- Problem statement: Transcribe the material in full. Nothing should differ except that the pictures are left out.

- Information supplied:
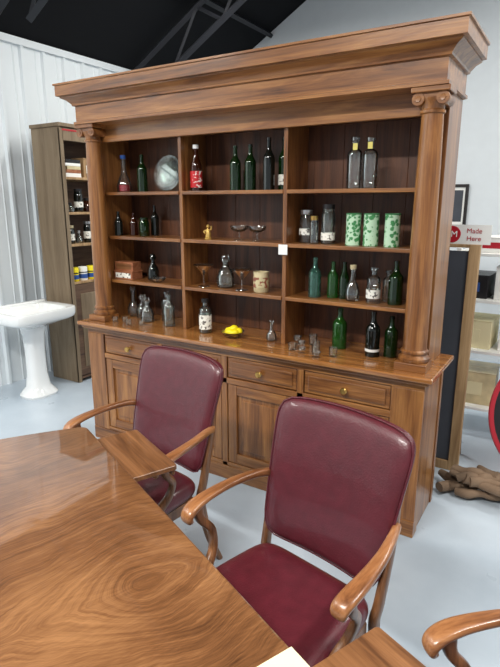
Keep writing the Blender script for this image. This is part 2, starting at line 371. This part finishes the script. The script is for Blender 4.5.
def bottle(shape,x,y,z,h,r,mat,name='glass_bottle',cap=None,label=None,stopper=None,lz=(.15,.45),liquid=None):
    pr=[(a*r,b*h) for a,b in SHAPES[shape]]
    e=empty(name,(x,y,z),random.uniform(0,6))
    if mat is G_black: lathe('body',[(0,0)]+pr+[(0,h)],mat,e,seg=24)
    else: lathe('body',shell(pr),mat,e,seg=24)
    if cap:
        rr=pr[-1][0]+.0015
        lathe('cap',[(0,pr[-1][1]+.004),(rr,pr[-1][1]+.003),(rr,pr[-1][1]-.018),(rr-.001,pr[-1][1]-.020)],cap,e,seg=16)
    if label: band(e,r*1.02+.0009,h*lz[0],h*lz[1],label)
    if liquid: lathe('liquid',[(0,.006),(r*.86,.006),(r*.9,.01),(r*.9,h*.2),(0,h*.2)],liquid,e,seg=20)
    if stopper:
        t=pr[-1][1]
        lathe('stopper',[(0,t-.01),(pr[-1][0]*.55,t-.01),(pr[-1][0]*.6,t+.002),(pr[-1][0]*1.3,t+.006),(r*.5,t+h*.1),(r*.42,t+h*.17),(0,t+h*.2)],stopper,e,seg=18)
    return e
def stem(kind,x,y,z,h,r,name='cocktail_glass'):
    if kind=='martini': o=[(r*.62,0),(r*.6,.003),(.004,.008),(.0035,h*.5),(r*.98,h),(r,h),(r*.97,h-.001),(.003,h*.53),(0,h*.53)]
    elif kind=='coupe': o=[(r*.6,0),(r*.58,.003),(.004,.008),(.0035,h*.55),(r*.6,h*.62),(r*.92,h*.78),(r,h),(r*.97,h),(r*.88,h*.8),(r*.55,h*.65),(0,h*.6)]
    elif kind=='tumbler': o=[(r*.85,0),(r*.88,.002),(r,h),(r*.94,h),(r*.8,.01),(0,.01)]
    elif kind=='bowl': o=[(r*.4,0),(r*.5,.004),(r*.85,h*.5),(r,h),(r*.96,h),(r*.8,h*.55),(0,h*.25)]
    elif kind=='cordial': o=[(r*.8,0),(r*.78,.003),(.004,.008),(.004,h*.4),(r*.8,h*.5),(r,h),(r*.93,h),(r*.7,h*.54),(0,h*.46)]
    e=empty(name,(x,y,z)); lathe('body',[(0,0)]+o,G_stem,e,seg=28); return e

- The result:
Keep writing the Blender script for this image. This is part 2, starting at line 371. This part finishes the script. The script is for Blender 4.5.
def bottle(shape,x,y,z,h,r,mat,name='glass_bottle',cap=None,label=None,stopper=None,lz=(.15,.45),liquid=None):
    pr=[(a*r,b*h) for a,b in SHAPES[shape]]
    e=empty(name,(x,y,z),random.uniform(0,6))
    if mat is G_black: lathe('body',[(0,0)]+pr+[(0,h)],mat,e,seg=24)
    else: lathe('body',shell(pr),mat,e,seg=24)
    if cap:
        rr=pr[-1][0]+.0015
        lathe('cap',[(0,pr[-1][1]+.004),(rr,pr[-1][1]+.003),(rr,pr[-1][1]-.018),(rr-.001,pr[-1][1]-.020)],cap,e,seg=16)
    if label: band(e,r*1.02+.0009,h*lz[0],h*lz[1],label)
    if liquid: lathe('liquid',[(0,.006),(r*.86,.006),(r*.9,.01),(r*.9,h*.2),(0,h*.2)],liquid,e,seg=20)
    if stopper:
        t=pr[-1][1]
        lathe('stopper',[(0,t-.01),(pr[-1][0]*.55,t-.01),(pr[-1][0]*.6,t+.002),(pr[-1][0]*1.3,t+.006),(r*.5,t+h*.1),(r*.42,t+h*.17),(0,t+h*.2)],stopper,e,seg=18)
    return e
def stem(kind,x,y,z,h,r,name='cocktail_glass'):
    if kind=='martini': o=[(r*.62,0),(r*.6,.003),(.004,.008),(.0035,h*.5),(r*.98,h),(r,h),(r*.97,h-.001),(.003,h*.53),(0,h*.53)]
    elif kind=='coupe': o=[(r*.6,0),(r*.58,.003),(.004,.008),(.0035,h*.55),(r*.6,h*.62),(r*.92,h*.78),(r,h),(r*.97,h),(r*.88,h*.8),(r*.55,h*.65),(0,h*.6)]
    elif kind=='tumbler': o=[(r*.85,0),(r*.88,.002),(r,h),(r*.94,h),(r*.8,.01),(0,.01)]
    elif kind=='bowl': o=[(r*.4,0),(r*.5,.004),(r*.85,h*.5),(r,h),(r*.96,h),(r*.8,h*.55),(0,h*.25)]
    elif kind=='cordial': o=[(r*.8,0),(r*.78,.003),(.004,.008),(.004,h*.4),(r*.8,h*.5),(r,h),(r*.93,h),(r*.7,h*.54),(0,h*.46)]
    e=empty(name,(x,y,z)); lathe('body',[(0,0)]+o,G_stem,e,seg=28); return e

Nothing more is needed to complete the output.